Our run homeward was quite as successful as our run out. The magnificent Neva, her captain and her officers, were what these Royal Mail steamers and their crews are—without, I believe, an exception—all that we could wish. Our passengers, certainly, were neither so numerous nor so agreeable as when going out; and the most notable personage among them was a keen-eyed, strong-jawed little Corsican, who had been lately hired—so ran his story—by the coloured insurgents of Hayti, to put down the President—alias (as usual in such Republics) Tyrant—Salnave.
He seemed, by his own account, to have done his work effectually. Seven thousand lives were lost in the attack on Salnave’s quarters in Port au Prince. Whole families were bayonetted, to save the trouble of judging and shooting them. Women were not spared: and— if all that I have heard of Hayti be true—some of them did not deserve to be spared. The noble old French buildings of the city were ruined—the Corsican said, not by his artillery, but by Salnave’s. He had slain Salnave himself; and was now going back to France to claim his rights as a French citizen, carrying with him Salnave’s sword, which was wrapped in a newspaper, save when taken out to be brandished on the main deck. One could not but be interested in the valiant adventurer. He seemed a man such as Red Republics and Revolutions breed, and need; very capable of doing rough work, and not likely to be hampered by scruples as to the manner of doing it. If he is, as I take for granted, busy in France just now, he will leave his mark behind.
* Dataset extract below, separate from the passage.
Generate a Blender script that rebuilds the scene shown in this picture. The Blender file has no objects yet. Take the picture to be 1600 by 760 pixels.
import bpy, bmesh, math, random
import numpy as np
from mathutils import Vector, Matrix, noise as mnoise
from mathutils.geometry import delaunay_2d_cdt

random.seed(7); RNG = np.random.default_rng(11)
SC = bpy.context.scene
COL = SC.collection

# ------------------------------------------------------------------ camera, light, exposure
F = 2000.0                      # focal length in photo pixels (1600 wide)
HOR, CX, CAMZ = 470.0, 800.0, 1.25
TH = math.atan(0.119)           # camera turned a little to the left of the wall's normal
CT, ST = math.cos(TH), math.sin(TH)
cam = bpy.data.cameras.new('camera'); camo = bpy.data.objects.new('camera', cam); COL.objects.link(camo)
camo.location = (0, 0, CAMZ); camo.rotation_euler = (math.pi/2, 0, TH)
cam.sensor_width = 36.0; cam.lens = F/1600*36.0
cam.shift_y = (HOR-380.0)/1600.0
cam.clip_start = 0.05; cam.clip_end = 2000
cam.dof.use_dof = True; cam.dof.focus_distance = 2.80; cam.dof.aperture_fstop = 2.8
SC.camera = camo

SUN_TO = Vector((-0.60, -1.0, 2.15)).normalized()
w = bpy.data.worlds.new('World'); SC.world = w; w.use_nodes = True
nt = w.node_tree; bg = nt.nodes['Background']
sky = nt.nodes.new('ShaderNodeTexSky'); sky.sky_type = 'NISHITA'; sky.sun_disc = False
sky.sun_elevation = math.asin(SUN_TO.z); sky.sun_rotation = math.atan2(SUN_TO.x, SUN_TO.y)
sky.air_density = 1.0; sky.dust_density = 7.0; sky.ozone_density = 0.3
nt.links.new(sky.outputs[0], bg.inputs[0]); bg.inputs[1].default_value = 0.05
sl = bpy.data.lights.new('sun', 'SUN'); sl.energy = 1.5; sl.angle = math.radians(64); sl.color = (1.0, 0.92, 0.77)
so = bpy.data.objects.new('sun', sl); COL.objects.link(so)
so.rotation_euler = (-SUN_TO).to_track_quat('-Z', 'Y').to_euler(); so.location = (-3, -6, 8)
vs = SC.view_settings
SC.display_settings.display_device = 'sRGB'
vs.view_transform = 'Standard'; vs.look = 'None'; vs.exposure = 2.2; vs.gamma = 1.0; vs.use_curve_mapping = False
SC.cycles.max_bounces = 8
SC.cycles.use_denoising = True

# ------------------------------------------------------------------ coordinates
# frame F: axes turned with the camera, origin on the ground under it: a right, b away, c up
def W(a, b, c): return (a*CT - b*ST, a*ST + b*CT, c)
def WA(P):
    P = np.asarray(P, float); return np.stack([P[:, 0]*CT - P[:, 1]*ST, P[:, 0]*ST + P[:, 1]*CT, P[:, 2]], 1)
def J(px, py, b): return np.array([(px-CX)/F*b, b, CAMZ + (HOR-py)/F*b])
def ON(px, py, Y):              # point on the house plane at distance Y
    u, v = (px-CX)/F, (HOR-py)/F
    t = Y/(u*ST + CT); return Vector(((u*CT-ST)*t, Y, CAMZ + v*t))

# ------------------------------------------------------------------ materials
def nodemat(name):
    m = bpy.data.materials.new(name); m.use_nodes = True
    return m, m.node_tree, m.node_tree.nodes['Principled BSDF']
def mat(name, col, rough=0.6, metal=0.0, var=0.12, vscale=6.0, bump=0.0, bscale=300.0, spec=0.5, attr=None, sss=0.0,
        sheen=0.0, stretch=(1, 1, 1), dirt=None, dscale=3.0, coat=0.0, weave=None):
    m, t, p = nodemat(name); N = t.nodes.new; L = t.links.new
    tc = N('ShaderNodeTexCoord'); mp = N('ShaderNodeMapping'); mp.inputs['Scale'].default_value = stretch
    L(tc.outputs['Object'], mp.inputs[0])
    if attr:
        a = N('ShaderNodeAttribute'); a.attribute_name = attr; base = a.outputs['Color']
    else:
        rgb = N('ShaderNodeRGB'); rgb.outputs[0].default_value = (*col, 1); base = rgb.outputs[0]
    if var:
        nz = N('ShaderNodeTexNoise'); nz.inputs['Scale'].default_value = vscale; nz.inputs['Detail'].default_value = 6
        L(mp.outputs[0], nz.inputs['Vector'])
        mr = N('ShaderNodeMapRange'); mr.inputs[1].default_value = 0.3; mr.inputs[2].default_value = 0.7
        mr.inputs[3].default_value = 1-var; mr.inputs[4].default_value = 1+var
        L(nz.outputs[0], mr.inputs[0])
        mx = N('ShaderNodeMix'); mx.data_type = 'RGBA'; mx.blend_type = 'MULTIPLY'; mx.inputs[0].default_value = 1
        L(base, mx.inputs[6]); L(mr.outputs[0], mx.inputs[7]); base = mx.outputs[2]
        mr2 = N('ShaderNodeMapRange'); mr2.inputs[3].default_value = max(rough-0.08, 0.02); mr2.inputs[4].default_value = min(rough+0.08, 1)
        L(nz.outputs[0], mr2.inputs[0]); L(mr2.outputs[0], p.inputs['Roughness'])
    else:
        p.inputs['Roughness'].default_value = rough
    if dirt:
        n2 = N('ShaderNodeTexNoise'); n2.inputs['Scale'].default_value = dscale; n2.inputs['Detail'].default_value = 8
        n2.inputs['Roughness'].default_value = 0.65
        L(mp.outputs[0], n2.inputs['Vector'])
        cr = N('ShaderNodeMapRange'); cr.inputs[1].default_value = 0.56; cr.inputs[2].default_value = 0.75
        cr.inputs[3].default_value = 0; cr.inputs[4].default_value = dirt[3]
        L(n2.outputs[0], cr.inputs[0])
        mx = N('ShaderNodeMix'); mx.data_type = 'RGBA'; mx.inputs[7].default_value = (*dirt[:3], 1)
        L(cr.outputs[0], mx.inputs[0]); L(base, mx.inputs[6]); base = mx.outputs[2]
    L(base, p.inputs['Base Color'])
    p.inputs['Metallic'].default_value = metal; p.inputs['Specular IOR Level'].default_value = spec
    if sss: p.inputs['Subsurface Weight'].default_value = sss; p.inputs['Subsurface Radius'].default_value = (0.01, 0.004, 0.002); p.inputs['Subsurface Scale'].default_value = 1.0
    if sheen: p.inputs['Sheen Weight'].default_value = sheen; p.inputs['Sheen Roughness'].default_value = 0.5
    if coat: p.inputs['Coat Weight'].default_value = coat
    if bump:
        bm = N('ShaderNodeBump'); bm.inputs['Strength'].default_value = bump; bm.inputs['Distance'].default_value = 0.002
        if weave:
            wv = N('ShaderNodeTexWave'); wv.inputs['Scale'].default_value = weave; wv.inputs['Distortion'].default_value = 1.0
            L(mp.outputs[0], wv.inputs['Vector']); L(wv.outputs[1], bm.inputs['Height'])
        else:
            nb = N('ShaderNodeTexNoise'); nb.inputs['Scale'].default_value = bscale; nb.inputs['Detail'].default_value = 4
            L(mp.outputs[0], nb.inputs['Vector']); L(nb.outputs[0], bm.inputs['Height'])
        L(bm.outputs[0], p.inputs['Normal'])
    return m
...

The voyage, however, seemed likely to be a dull one; and to relieve the monotony, a wild-beast show was determined on, ere the weather grew too cold. So one day all the new curiosities were brought on deck at noon; and if some great zoologist had been on board, he would have found materials in our show for more than one interesting lecture. The doctor contributed an Alligator, some two feet six inches long; another officer, a curiously-marked Ant-eater—of a species unknown to me. It was common, he said, in the Isthmus of Panama; and seemed the most foolish and helpless of beasts. As no ants were procurable, it was fed on raw yolk of egg, which it contrived to suck in with its long tongue—not enough, however, to keep it alive during the voyage.
The chief engineer exhibited a live ‘Tarantula,’ or bird-catching spider, who was very safely barred into its box with strips of iron, as a bite from it is rather worse than that of an English adder.